Second — Receive.  If you want to till the soil of your soul to hear from God, can I invite you to embrace a posture of gratitude.  God has been ridiculously generous to you.  You can go yeah, but here’s all the things that have happened in my life.  I get it, but just for one moment do this.  {Ryan takes a slow deep breath.}  It’s grace. It’s all gift.  Yeah, things didn’t turn out perfectly and yeah, there were some people who were evil to you.  I hear you, and I don’t want to minimize that, but there are the fingerprints of God, and love of God, and goodness of God, has been chasing after you every single day of your life.  Pause, recognize it, it will open your heart and your ears to hear the voice of God like nothing can.

Finally — Go.  Stop. Receive. Go.  All throughout this text we see Jesus saying, “My sheep hear my voice and then they follow me.”  They just don’t hear me and go Jesus, wonderful, great, awesome, so glad you’re speaking.  No, they follow him.  They follow him even when it’s a dark night, waves are beating against the boat, rain is coming down.  Peter’s on the edge of the boat and he hears this one word…..come.  Peter goes here goes nothing.  I don’t know if it’s his voice, but there’s only one way I’ll know.  Yep, that was Him.

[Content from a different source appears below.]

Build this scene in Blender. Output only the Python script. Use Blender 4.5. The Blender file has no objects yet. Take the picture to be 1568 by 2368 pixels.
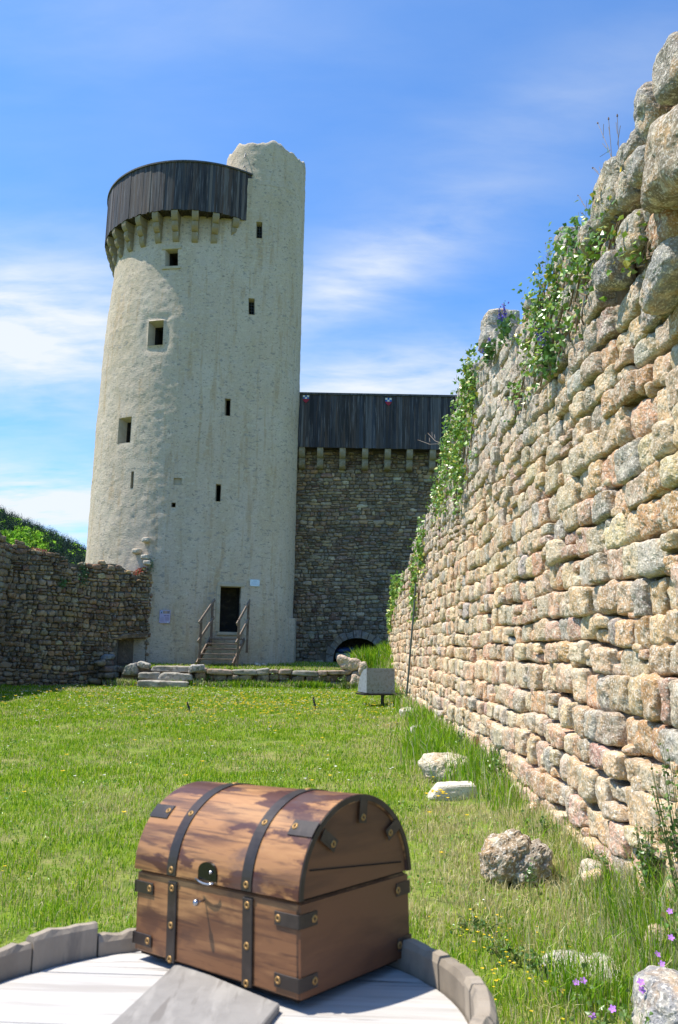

As we end our series, Life is A Maze(ing), I just want to carve out a few moments for you and for me to just say God, we don’t want to just hear a message about hearing from you, we actually just want to posture our souls to hear from you.  I’m going to lead us through a Lectio Divina, listening God-esque experience.  I just want to give you a gift of just being quiet, being still.  Let’s just say Jesus, we expect that you’re speaking and we want to learn to hear.  Would you help us identify your voice and the voice of the others?  Please.  Amen.